Imperial China: 900–1800 | |
Author: | Frederick W. Mote |
Cover Artist: | Detail from The Kangxi Emperor's Southern Inspection Tour scroll |
Country: | United States |
Language: | English |
Subject: | Chinese history |
Publisher: | Harvard University Press |
Pub Date: | 1999 |
Media Type: | Paperback/Hardcover |
Pages: | 1136 |
Isbn: | 0-674-01212-7 |
Oclc: | 54436613 |
Imperial China: 900–1800 is a history book written by Frederick W. Mote, Professor of Chinese History and Civilization, Emeritus, at Princeton University. The book was published in 1999 by Harvard University Press.[1]
As the title suggests, Imperial China covers the 900-year period from the year 900 to 1800. In terms of Chinese history, it covers the period from the fall of the Tang dynasty to the middle of the Qing dynasty, shortly before the beginning of China's Century of Humiliation at the end of the Qing dynasty. It covers the Five Dynasties and Ten Kingdoms period, Liao dynasty, Song dynasty, Western Xia state, Jin dynasty, Yuan dynasty, Ming dynasty and the first 150 years of the Qing dynasty.
The nearly 1,000 pages of text are divided into five parts and are further divided into 36 chapters.

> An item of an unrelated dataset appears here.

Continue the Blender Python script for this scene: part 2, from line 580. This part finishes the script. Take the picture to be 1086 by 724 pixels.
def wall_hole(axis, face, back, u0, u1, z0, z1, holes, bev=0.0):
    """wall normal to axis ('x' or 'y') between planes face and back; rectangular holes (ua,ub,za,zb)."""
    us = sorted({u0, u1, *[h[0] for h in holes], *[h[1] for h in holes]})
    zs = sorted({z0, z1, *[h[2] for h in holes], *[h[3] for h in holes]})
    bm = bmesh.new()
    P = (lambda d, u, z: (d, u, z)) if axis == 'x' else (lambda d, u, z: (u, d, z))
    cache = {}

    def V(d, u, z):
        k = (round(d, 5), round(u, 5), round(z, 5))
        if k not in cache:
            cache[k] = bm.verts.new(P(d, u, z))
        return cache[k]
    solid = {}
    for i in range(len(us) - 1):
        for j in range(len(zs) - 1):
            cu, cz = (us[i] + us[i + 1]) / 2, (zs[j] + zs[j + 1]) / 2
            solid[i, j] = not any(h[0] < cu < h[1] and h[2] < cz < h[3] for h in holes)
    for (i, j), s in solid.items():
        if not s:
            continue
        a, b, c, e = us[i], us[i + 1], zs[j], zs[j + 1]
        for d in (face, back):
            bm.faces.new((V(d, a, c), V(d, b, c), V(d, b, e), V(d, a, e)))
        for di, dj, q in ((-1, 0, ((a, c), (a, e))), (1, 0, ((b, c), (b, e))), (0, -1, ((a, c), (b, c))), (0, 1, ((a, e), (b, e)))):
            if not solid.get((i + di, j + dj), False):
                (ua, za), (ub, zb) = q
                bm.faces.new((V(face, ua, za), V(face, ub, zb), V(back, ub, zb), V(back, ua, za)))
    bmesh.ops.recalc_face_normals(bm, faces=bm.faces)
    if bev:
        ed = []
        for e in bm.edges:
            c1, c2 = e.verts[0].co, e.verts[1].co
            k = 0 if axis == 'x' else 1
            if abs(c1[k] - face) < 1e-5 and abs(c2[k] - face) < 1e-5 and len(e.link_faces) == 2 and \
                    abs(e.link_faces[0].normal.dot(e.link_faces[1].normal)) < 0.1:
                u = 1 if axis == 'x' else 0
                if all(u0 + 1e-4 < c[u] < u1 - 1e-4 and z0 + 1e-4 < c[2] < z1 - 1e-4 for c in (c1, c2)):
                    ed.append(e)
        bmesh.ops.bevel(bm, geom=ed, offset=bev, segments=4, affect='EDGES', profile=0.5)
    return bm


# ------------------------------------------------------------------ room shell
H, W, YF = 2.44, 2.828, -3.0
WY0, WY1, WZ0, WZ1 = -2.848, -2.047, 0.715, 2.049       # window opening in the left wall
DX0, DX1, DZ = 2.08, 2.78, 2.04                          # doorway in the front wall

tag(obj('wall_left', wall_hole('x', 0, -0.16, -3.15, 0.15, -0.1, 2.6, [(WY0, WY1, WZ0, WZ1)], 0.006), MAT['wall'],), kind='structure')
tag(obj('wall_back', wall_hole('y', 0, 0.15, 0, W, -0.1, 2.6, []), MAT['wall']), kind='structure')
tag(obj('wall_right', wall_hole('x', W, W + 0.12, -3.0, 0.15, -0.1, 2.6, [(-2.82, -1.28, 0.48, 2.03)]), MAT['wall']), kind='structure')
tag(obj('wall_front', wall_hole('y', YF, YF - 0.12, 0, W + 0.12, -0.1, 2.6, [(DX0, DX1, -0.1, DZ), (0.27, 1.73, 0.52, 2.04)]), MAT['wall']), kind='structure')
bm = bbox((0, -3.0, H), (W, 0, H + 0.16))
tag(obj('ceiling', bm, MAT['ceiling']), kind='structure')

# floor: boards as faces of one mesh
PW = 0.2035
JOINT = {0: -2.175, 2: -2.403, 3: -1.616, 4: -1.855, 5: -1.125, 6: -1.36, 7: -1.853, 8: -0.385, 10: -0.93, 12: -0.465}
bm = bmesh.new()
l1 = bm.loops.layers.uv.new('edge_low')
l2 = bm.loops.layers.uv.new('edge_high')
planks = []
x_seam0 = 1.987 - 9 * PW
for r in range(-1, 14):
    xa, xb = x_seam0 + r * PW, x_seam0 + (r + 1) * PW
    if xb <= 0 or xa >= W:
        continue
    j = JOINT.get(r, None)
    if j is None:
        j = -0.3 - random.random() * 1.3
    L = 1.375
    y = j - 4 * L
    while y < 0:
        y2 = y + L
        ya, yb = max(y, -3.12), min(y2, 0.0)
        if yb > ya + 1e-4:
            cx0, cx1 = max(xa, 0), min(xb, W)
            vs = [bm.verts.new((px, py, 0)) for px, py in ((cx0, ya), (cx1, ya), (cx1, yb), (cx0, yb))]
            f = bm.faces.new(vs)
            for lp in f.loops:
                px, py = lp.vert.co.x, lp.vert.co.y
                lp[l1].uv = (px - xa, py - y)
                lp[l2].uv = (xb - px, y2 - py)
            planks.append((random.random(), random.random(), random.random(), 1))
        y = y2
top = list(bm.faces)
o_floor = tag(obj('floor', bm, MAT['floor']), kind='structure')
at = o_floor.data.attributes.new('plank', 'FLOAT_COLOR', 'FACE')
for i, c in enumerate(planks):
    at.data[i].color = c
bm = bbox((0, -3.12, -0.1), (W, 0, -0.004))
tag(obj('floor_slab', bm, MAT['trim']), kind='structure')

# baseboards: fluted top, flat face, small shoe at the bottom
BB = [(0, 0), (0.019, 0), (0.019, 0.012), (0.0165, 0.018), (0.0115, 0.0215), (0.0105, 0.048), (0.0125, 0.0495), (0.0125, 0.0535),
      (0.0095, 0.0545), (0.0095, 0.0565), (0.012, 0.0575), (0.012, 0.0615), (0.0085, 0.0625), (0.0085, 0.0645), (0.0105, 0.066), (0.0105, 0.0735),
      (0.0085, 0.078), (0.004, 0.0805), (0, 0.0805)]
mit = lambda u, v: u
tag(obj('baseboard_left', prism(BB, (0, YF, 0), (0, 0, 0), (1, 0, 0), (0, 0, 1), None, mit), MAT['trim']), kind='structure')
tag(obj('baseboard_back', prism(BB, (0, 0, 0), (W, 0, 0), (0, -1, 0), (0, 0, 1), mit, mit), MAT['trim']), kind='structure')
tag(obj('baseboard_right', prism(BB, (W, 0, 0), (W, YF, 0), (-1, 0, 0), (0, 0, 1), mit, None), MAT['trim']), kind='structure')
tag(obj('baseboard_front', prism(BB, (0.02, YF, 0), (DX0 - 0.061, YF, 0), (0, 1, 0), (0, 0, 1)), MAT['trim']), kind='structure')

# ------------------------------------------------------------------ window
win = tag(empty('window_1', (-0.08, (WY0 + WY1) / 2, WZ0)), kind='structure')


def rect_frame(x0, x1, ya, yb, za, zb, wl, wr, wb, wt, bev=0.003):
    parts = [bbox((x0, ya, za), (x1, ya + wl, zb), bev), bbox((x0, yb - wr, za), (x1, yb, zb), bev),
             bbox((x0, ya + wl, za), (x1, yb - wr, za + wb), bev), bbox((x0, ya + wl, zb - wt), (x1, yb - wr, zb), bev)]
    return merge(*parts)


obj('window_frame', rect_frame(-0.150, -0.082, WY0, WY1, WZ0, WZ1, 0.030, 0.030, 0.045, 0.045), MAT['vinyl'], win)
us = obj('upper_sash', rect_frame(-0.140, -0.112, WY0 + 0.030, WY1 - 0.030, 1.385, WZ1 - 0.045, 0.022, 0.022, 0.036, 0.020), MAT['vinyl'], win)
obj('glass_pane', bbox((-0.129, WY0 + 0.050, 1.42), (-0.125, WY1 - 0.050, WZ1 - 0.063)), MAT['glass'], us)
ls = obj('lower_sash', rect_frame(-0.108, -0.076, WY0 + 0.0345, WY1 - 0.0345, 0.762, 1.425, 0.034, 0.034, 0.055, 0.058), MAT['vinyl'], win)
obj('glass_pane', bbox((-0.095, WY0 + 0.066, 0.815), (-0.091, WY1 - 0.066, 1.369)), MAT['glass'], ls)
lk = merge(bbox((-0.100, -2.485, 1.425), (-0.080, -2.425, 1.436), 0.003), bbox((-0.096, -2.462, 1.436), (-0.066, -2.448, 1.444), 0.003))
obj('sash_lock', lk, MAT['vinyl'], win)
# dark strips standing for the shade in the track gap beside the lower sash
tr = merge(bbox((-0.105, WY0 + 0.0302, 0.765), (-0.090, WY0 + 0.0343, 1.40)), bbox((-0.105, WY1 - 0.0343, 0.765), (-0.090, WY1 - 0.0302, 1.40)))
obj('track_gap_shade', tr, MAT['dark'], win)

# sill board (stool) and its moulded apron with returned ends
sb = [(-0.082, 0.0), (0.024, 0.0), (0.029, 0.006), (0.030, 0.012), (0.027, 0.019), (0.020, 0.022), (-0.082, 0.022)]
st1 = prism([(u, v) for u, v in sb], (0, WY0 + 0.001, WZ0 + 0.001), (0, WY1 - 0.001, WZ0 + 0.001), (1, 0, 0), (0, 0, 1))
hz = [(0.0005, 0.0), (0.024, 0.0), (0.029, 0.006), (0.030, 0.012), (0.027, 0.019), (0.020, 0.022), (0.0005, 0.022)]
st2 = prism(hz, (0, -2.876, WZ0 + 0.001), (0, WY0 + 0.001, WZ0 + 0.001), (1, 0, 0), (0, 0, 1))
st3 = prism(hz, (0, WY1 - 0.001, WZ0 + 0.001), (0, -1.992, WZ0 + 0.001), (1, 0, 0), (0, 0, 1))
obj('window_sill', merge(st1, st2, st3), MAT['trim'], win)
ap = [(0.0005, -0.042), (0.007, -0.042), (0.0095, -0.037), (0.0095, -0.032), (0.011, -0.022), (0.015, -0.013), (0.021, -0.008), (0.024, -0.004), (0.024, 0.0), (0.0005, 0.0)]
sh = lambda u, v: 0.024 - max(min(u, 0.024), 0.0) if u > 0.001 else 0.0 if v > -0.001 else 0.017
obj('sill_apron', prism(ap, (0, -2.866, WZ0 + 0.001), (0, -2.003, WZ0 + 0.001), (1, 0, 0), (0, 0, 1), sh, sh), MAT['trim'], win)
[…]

Conquest Dynasties and the Northern Song: 900–1127
Conquest Dynasties and the Southern Song: 1127–1279
China and the Mongol World
The Restoration of Native Rule Under the Ming
China and the World in Early Qing Times
Reviewers generally considered the book comprehensive. Lucian Pye's review for Foreign Affairs characterized it as "history on a grand scale but with intimate details", lauding it for making "vivid the full dimensions of China's greatest centuries."[2] Denis Sinor, writing for The Historian, felt that that the book's coverage of fine arts was lacking but nevertheless praised the way it used political history as a backdrop for many other subjects, such as economics and religious philosophy, and wrote that Mote "deserves our gratitude for assembling, to our benefit, this vast material."[3]